Harry Boland by Jim Maher

Harry Boland by Jim Maher

Author:Jim Maher
Language: eng
Format: epub
Tags: History
Publisher: Mercier Press
Published: 2020-02-17T00:00:00+00:00


19

Gairloch and Kitty Kiernan

When President Éamon de Valera opened the first session of the Second Dáil on 16 August, he welcomed home the representatives from abroad. Harry was not in the Dáil to hear de Valera as he was still on board the ship, but he was close to Ireland. Dev greeted the envoys as ‘apostles of liberty’. Though they hadn’t succeeded in getting the Irish Republic officially recognised abroad, he said that ‘in the hearts of the people of the countries’ which they had traversed ‘the Republic was recognised’.1

The Department of Foreign Affairs had received reports from all the representatives and the following day they submitted the reports to Dáil Éireann.

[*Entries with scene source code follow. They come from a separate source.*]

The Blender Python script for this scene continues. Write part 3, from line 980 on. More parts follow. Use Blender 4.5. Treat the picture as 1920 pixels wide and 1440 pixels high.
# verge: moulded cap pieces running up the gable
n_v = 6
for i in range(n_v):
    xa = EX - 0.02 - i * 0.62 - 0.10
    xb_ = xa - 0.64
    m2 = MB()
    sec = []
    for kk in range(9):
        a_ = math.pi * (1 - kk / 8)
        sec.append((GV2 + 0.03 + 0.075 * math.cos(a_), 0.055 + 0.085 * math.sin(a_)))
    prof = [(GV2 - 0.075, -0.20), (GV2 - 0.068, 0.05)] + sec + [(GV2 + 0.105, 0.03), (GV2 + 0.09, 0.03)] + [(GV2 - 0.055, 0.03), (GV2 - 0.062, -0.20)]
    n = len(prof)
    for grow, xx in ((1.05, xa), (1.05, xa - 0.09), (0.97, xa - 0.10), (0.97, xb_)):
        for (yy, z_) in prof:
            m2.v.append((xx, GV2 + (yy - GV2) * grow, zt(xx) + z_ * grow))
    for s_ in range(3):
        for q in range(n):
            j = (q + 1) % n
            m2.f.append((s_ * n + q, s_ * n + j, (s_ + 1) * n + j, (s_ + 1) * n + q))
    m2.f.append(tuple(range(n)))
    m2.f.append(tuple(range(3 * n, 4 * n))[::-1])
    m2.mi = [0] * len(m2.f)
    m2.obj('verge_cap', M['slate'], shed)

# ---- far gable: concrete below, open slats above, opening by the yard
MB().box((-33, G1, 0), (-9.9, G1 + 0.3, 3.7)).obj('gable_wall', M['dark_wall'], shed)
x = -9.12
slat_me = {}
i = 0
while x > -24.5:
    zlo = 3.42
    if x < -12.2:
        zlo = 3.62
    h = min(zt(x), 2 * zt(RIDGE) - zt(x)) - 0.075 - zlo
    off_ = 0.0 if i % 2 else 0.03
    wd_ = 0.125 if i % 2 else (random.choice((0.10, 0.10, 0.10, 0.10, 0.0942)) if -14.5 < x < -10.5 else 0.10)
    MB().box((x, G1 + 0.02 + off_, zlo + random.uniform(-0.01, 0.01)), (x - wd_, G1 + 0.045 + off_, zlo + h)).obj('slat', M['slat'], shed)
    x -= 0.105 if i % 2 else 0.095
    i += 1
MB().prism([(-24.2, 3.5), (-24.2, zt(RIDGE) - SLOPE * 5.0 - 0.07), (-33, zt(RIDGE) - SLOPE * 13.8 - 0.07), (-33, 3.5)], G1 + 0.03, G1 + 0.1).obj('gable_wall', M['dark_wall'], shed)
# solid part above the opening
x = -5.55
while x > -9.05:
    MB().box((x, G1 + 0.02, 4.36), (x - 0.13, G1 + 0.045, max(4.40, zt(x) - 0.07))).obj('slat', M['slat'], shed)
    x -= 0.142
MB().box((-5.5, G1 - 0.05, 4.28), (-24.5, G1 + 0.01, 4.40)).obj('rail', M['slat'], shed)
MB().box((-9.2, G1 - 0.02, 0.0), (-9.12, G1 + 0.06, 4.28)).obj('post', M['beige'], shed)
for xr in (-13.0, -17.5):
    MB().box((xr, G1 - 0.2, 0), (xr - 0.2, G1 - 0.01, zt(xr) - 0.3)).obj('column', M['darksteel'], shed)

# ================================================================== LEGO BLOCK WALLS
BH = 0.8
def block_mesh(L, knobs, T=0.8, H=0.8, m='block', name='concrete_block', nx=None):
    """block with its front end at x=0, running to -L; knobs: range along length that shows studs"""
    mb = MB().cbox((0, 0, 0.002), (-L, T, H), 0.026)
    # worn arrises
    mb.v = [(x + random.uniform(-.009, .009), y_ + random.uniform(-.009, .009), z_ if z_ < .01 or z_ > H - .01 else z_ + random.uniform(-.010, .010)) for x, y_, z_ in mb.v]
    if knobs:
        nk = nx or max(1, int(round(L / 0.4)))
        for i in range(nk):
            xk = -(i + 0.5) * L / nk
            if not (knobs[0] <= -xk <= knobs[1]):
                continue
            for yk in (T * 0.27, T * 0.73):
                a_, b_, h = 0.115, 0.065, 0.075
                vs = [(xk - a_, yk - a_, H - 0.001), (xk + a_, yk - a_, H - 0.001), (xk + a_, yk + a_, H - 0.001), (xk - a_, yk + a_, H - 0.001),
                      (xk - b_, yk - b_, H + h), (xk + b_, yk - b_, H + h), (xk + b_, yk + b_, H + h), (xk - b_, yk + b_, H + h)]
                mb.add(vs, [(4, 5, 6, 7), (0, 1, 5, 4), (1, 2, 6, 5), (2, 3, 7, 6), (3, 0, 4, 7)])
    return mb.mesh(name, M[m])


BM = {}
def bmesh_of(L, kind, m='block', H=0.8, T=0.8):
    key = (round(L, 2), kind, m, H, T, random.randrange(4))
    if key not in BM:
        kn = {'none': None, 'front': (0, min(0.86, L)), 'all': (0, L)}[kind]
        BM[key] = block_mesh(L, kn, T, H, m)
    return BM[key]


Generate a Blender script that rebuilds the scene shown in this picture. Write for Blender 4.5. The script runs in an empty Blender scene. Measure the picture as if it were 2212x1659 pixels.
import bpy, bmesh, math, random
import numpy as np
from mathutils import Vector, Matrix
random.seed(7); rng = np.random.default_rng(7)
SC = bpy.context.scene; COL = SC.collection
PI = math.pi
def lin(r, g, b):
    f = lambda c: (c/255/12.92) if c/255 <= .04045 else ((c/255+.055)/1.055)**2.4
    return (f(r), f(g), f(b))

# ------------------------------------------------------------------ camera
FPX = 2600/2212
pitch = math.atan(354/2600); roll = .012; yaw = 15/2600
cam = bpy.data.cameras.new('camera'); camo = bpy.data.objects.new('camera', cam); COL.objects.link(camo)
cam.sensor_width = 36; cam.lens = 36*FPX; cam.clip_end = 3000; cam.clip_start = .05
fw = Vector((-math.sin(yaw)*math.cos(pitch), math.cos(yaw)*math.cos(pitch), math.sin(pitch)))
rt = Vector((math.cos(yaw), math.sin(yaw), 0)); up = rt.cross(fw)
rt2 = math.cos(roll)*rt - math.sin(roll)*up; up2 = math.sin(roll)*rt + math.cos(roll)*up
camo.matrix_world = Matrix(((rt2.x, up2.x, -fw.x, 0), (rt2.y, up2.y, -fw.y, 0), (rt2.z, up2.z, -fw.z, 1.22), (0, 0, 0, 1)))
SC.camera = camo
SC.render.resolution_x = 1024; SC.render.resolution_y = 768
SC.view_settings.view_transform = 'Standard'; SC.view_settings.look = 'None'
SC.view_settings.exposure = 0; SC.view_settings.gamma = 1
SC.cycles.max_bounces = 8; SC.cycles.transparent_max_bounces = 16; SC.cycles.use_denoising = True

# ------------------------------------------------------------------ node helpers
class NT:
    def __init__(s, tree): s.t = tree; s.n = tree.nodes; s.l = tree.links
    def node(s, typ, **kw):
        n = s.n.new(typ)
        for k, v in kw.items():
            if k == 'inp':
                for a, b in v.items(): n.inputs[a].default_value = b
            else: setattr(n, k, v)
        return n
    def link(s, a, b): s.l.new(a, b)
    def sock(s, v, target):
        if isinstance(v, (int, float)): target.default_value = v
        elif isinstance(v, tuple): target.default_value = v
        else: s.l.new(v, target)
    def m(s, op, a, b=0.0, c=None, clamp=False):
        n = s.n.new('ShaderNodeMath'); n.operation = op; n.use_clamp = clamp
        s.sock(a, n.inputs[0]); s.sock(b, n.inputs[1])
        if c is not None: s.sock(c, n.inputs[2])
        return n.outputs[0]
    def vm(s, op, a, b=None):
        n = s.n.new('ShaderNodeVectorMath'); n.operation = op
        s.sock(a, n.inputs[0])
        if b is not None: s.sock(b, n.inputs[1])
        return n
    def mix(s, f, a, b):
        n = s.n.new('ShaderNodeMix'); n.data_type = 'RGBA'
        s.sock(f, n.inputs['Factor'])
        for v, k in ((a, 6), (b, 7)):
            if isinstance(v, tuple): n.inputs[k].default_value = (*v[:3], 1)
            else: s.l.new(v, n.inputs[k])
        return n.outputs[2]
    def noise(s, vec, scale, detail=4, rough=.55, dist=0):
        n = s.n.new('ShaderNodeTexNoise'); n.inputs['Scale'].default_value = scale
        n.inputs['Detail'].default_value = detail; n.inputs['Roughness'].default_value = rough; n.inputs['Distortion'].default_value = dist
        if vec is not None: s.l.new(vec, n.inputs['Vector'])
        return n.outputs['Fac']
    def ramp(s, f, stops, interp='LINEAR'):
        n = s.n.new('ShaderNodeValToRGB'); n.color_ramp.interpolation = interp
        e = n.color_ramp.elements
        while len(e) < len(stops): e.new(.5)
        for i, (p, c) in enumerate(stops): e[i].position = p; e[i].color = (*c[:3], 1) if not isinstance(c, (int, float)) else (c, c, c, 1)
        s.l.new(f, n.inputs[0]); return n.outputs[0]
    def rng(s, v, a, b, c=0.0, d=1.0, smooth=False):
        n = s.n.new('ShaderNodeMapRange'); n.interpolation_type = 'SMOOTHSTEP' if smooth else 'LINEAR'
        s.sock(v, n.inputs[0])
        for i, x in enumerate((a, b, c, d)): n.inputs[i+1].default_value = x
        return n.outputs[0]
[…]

Harry, who by then had arrived in the Dáil, said that Senator La Follette had introduced new senate resolutions on recognition which had now been referred to the Committee of foreign affairs and that many American political friends of the Irish mission were agreed that this time there was more hope of recognition. One loyal supporter of Ireland’s cause, Congressman Billy Mason, of Mason Bill fame, had died of a heart attack in his apartment in a Washington hotel in June. However, before his death he had been instrumental in getting the Illinois state legislature to pass a resolution urging President Harding to recognise the Irish Republic. Harry’s report confirmed the other state legislatures which had passed similar motions: New Jersey, Montana, Minnesota, Pennsylvania and Wisconsin.2

The report received from Patrick McCartan, the represen­tative in Russia, said ‘that the Russian foreign office had got the impression that Ireland would compromise and that this affected their readiness to recognise’.3

Harry was in the Dáil on 25 August when de Valera proposed that a grand committee of deputies be formed in case war was resumed and the whole body of Dáil Éireann could not meet for four or five months. This smaller committee could come together in times of emergency (they could keep a check on the cabinet’s work) and could temporarily halt any measure that they did not favour. After further discussion, de Valera’s proposal was adopted with a few changes to his original idea. The committee would be elected from present Dáil deputies on a provincial basis, and of the thirty-one members to be elected, seven were to come from Connacht.4 Harry was third in his province in order of votes and he was selected.5

Harry had spent the previous evening with de Valera and they discussed American affairs and the lack of progress in negotiations with the British.6 Dev said that the British government were not going to agree to an Irish Republic.7 He discussed his ideas for External Association with Harry and drew a large circle on paper representing the British Commonwealth. Inside this circle he drew five smaller circles representing the five self-governing countries within the Commonwealth. Then he drew a circle representing Ireland and put it outside the large circle containing the five small circles but touching its border. This explained the idea that Ireland could be associated with the Commonwealth but not a member of it.